TASK GOAL — Show only lines that include "from".
+++ DATA EXCERPT
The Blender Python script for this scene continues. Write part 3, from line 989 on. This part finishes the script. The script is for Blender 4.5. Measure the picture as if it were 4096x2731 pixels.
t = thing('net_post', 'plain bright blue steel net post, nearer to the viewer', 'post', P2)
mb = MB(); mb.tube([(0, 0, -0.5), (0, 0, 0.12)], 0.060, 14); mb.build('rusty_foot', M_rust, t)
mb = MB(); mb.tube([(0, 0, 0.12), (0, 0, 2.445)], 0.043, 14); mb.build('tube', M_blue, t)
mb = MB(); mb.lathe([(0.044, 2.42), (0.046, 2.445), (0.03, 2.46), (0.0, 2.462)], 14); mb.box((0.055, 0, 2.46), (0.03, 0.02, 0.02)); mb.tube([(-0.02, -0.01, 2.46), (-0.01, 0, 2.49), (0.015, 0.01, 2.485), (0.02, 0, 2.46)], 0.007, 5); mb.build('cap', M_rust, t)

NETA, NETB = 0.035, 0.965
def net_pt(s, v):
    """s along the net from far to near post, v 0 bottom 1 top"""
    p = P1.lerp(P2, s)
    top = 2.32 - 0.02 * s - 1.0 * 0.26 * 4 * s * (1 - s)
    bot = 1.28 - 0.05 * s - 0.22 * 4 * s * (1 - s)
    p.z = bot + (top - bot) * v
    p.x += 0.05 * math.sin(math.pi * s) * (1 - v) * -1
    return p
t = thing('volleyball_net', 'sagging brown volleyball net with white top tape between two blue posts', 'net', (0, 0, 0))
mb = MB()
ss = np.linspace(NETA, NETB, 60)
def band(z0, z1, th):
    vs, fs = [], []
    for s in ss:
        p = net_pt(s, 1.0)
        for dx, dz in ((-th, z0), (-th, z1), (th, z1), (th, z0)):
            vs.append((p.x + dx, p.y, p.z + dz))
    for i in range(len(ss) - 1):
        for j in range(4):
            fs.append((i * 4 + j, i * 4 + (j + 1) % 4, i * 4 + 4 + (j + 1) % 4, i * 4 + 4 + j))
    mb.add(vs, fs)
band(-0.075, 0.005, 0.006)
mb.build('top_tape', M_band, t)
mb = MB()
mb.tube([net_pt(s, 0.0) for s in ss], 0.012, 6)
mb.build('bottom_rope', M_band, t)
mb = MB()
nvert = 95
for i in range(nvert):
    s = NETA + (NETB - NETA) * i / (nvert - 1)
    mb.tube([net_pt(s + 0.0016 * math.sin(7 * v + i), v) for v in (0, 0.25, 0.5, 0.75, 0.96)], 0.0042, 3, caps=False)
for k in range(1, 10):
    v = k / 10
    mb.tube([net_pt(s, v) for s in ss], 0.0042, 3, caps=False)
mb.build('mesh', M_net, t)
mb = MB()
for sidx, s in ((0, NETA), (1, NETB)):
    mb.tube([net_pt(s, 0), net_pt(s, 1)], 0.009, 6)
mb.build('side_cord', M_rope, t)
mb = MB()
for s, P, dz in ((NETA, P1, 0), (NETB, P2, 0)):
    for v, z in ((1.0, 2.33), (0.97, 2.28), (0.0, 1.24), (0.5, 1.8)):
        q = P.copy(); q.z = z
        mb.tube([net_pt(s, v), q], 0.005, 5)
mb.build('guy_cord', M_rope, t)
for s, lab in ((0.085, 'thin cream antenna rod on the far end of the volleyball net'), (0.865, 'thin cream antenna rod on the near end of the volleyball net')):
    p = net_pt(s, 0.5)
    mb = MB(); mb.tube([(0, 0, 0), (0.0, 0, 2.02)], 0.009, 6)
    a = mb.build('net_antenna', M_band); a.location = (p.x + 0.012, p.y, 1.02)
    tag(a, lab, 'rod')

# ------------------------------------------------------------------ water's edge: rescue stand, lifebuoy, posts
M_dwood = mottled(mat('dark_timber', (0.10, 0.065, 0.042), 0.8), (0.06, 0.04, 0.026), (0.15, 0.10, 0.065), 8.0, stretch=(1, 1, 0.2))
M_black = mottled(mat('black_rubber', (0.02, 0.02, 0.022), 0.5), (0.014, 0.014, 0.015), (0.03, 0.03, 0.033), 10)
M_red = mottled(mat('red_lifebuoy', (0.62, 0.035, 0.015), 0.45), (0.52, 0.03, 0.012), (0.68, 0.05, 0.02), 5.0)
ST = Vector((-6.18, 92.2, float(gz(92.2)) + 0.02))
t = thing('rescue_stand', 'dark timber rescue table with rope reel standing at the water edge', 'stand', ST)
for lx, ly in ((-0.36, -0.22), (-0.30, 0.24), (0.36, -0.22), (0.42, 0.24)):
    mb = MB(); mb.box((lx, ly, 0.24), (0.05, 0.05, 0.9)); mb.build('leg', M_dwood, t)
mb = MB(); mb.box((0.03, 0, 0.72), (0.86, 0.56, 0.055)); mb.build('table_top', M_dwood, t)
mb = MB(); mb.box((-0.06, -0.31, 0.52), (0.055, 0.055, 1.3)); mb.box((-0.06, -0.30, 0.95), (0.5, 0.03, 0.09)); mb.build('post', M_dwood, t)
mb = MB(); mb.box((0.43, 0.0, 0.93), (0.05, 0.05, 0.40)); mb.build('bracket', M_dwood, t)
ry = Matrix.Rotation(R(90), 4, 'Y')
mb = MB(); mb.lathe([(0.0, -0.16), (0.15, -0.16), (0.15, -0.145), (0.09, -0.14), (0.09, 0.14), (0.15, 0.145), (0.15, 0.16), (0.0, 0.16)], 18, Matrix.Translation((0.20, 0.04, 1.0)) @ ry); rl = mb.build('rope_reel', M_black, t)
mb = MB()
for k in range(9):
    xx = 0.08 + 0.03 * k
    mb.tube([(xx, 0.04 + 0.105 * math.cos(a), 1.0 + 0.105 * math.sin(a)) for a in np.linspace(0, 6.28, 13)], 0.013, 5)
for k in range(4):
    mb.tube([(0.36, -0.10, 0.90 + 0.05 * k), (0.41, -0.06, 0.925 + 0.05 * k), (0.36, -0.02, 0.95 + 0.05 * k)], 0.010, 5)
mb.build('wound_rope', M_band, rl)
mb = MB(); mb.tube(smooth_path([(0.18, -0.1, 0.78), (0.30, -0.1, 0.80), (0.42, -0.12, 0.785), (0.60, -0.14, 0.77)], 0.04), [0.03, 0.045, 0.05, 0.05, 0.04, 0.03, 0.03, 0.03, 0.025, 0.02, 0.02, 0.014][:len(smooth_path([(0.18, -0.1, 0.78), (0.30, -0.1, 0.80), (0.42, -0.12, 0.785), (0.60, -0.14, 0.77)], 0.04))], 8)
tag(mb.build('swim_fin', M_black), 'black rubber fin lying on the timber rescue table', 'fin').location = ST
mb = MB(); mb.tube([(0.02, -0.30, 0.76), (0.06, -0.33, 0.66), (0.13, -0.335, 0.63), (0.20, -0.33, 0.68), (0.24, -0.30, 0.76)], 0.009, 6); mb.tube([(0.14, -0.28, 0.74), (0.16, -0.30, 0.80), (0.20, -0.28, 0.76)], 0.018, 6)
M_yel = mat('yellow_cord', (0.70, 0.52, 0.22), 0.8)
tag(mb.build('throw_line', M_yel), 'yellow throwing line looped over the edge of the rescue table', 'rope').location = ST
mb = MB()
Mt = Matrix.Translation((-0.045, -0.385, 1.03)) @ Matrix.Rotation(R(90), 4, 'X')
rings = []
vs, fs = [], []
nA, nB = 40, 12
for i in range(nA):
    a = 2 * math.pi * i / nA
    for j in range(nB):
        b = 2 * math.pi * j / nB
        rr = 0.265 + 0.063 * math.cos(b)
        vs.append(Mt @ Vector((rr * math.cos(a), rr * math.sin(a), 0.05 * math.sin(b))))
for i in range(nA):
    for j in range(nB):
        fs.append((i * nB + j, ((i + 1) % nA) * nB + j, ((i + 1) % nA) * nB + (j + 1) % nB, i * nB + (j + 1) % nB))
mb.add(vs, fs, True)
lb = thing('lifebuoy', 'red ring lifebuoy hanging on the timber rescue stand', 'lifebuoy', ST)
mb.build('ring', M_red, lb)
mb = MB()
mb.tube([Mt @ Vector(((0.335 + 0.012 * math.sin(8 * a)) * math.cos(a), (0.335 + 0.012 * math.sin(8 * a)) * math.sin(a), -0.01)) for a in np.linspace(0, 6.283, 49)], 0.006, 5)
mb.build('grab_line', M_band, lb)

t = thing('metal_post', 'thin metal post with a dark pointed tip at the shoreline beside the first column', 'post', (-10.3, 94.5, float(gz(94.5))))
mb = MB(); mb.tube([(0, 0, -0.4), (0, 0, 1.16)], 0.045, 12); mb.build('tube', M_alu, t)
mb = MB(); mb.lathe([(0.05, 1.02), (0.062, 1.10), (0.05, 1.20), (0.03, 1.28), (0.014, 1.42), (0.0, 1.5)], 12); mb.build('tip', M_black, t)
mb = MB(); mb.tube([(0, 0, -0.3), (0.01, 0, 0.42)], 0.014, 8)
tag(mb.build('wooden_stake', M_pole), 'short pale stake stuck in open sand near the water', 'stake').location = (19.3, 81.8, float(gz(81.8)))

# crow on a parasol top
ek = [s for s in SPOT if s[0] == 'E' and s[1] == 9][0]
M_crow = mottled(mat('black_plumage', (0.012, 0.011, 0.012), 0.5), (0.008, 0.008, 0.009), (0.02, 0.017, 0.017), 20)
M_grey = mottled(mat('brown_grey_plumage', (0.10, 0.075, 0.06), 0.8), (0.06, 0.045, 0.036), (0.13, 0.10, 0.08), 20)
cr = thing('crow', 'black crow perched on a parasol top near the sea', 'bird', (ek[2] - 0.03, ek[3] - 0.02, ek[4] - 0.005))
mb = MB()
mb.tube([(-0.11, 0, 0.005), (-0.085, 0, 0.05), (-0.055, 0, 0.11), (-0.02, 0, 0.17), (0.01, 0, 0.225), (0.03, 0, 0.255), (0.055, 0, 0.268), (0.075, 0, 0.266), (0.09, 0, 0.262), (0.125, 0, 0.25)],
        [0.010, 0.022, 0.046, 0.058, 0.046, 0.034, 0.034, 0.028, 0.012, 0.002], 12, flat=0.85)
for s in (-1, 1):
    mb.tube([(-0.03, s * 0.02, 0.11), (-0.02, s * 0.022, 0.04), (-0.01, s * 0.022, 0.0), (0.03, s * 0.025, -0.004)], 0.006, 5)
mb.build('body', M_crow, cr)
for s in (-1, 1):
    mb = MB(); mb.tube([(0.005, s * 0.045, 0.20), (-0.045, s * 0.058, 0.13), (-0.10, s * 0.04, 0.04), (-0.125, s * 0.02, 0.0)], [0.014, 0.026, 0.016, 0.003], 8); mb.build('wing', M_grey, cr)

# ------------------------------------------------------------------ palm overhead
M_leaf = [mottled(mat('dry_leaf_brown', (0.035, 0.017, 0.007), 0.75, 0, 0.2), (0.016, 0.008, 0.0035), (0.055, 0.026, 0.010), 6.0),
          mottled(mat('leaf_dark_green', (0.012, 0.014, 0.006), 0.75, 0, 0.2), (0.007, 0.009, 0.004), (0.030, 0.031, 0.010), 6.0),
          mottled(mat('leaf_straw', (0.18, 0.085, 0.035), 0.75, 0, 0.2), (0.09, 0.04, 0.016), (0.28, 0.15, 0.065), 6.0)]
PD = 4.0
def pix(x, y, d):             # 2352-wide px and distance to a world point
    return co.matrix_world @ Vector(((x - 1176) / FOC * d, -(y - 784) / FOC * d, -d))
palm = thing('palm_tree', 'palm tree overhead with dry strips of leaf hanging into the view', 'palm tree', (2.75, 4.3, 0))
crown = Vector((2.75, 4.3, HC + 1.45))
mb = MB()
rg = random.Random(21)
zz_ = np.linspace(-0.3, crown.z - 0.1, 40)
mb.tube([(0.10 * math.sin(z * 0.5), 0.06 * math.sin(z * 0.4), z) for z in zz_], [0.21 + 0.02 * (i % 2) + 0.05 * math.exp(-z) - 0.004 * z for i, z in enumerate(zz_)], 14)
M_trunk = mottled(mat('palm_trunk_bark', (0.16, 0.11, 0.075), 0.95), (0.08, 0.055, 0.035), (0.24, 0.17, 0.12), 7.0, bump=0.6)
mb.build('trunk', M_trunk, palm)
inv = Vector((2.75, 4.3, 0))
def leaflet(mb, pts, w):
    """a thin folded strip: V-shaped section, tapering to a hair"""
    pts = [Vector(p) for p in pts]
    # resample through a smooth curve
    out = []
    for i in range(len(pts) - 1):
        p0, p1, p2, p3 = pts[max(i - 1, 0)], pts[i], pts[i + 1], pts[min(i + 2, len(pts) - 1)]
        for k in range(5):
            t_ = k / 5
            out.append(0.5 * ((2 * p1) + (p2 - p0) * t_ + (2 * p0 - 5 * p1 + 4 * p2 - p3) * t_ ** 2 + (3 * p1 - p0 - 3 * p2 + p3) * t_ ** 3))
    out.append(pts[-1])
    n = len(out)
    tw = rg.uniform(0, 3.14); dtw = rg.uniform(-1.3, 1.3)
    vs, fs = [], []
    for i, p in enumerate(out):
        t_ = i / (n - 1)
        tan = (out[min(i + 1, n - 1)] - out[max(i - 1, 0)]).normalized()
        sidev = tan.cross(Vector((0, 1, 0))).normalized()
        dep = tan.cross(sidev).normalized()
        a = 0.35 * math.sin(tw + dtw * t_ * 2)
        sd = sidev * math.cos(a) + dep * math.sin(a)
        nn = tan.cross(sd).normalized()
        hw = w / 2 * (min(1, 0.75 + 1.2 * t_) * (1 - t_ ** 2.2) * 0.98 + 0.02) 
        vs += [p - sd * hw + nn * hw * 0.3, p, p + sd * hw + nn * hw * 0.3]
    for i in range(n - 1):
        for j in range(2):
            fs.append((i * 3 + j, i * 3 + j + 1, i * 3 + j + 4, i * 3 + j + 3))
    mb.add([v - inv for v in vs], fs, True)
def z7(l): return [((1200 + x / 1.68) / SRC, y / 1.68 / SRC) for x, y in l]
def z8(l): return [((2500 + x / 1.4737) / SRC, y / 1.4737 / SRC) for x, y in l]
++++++
RESULT FOR THIS TASK —
The Blender Python script for this scene continues. Write part 3, from line 989 on. This part finishes the script. The script is for Blender 4.5. Measure the picture as if it were 4096x2731 pixels.
    """s along the net from far to near post, v 0 bottom 1 top"""